While the exhibition — Bradley’s first institutional show in Austria — is presented as a retrospective, a good part of the roughly ninety pieces gathered for the occasion originate from the last five years. As such, what emerges is less of a long-term perspective on the artist’s varied digressions than a snapshot of his most recent work. The older works frame the new chapter as something that has been a long time coming — a change brewing under the skin of Bradley’s canvases before finding an opportunity to emerge. This curatorial choice is reflected by the exhibition’s chronological route: the result is a tidy, at times rigid, narrative, presenting Bradley’s art as evolving in a largely linear fashion. The first room’s Abstract Expressionist–inspired blotches of color develop contours in the second, as figures begin to emerge and the brushwork grows more minute and refined. Bradley’s abstract forms then condense into equally bright and impactful characters –– such as Dum Dum (2025), a totemic figure with vermilion skin and zigzag legs. Still, to call his latest work fully figurative would be a stretch, as the canvases seem to constantly be on the brink of falling back into chaos. In Good Work (2025), for example, a dog’s snout and a gaping eye hover above a cluster of color fields and lines, equally chimeric and carnivalesque.

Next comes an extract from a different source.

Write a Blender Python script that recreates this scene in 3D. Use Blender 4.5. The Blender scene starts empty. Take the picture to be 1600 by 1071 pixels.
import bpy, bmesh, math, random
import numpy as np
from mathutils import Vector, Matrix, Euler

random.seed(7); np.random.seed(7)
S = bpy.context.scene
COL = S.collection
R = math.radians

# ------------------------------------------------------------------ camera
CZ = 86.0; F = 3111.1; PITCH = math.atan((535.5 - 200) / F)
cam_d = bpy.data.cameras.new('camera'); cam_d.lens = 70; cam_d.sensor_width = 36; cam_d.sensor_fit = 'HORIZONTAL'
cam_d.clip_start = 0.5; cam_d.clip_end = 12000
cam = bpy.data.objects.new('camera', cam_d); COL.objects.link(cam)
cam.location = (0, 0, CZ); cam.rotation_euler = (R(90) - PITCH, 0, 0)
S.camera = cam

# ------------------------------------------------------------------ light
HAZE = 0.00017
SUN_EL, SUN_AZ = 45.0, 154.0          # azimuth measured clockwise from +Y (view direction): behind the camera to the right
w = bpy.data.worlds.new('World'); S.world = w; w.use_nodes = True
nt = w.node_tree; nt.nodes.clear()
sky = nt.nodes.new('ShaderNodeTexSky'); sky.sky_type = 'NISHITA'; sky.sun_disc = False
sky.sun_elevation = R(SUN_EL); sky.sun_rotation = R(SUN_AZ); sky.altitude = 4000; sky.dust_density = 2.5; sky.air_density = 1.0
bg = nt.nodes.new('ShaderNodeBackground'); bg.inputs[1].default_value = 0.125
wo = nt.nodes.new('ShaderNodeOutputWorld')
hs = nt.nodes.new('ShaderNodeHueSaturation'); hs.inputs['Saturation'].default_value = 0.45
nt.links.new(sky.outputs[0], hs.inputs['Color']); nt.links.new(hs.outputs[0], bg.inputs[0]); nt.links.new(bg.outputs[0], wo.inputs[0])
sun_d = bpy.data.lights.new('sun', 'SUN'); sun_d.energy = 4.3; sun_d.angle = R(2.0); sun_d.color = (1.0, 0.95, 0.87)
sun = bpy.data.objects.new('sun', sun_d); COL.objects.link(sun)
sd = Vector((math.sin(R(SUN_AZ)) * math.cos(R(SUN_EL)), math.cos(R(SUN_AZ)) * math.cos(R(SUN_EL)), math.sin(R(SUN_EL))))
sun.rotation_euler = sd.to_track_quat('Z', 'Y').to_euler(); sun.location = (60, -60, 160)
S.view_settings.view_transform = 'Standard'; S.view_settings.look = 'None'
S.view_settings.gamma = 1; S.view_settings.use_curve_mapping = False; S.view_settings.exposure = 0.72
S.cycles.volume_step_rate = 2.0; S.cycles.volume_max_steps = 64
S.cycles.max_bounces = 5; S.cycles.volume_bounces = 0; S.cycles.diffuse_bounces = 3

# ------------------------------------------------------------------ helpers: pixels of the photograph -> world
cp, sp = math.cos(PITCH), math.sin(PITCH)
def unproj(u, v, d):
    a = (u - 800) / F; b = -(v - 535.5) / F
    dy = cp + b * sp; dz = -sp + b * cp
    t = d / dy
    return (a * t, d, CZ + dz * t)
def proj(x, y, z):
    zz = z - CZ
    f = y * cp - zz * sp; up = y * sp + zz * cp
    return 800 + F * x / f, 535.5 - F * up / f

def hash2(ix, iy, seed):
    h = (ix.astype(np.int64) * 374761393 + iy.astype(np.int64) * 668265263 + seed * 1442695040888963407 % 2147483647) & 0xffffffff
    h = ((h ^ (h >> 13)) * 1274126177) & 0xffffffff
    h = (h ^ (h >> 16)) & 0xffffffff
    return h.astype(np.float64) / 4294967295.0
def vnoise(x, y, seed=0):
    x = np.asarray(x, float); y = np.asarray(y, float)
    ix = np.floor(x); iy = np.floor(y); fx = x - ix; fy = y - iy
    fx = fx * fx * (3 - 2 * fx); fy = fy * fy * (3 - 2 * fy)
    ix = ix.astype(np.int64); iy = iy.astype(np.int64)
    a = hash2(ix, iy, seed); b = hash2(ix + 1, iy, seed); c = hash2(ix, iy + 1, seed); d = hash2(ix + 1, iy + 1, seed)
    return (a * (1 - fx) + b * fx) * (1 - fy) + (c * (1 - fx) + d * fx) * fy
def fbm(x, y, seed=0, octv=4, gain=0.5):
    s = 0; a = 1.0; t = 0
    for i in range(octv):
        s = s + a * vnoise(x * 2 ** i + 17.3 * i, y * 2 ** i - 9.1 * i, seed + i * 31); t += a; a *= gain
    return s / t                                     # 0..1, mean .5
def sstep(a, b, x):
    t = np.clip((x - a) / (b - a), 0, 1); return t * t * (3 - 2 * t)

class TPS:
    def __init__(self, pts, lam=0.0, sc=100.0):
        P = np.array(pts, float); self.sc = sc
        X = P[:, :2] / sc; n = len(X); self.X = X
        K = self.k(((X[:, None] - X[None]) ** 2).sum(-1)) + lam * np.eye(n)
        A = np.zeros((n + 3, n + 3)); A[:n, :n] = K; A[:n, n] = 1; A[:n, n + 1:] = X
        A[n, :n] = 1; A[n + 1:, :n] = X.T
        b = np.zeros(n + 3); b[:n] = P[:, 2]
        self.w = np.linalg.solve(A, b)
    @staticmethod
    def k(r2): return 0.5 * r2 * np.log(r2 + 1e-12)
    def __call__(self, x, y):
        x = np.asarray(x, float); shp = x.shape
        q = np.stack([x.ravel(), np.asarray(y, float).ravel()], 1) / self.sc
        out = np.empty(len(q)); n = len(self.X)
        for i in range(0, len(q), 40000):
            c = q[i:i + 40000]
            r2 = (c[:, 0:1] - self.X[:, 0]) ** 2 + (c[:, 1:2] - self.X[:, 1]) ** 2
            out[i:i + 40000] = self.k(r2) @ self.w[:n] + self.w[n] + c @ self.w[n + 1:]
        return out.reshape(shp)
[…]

It’s a playful, eerie mess.
The friskily unrestrained character of Bradley’s new canvases can be partially traced back to his long-running passion for the world of comics and cartoons. This becomes evident when looking at his drawings, which alternate between childlike doodles and more tentatively refined sketches. While Bradley’s references range go from pop culture to art history, his works on paper share the speed and roughness of quick thinking. As he noted in a recent interview for émergent magazine, his drawings are always ahead of his paintings, leaving the latter to chase the spontaneity of the former. This search for immediacy, if not for vulnerability, is at the core of Bradley’s latest family of works. At the same time, his new canvases show a carefulness and attention to detail that was missing from his earlier production. The aloofness and irony of his artistic beginnings seem to have shifted toward a more expressive, straightforward approach to painting. In the aforementioned interview, Bradley admits that he’s now “happy to cop to that, to authorship or whatever.”

Less conceptual, more spontaneous, then: the Krems retrospective celebrates this change in a coherent way, offering a picture that feels linear and clean. But while the tidiness of this narrative is reassuring, I can’t help but wonder whether a less harmonious route — one that allowed the many folds of Bradley’s career to gather and clash — might have produced a more compelling portrait of his truly heterogeneous path. What has changed, what has been lost? I find a partial answer in the last room, which brings together some examples of his modular paintings. These are monumental, almost cold in their ordered minimalism. Discovering them at the end of the route lends their rigor and impersonality an even more striking force. The contrast brings them to life, giving them a brisk sort of beauty.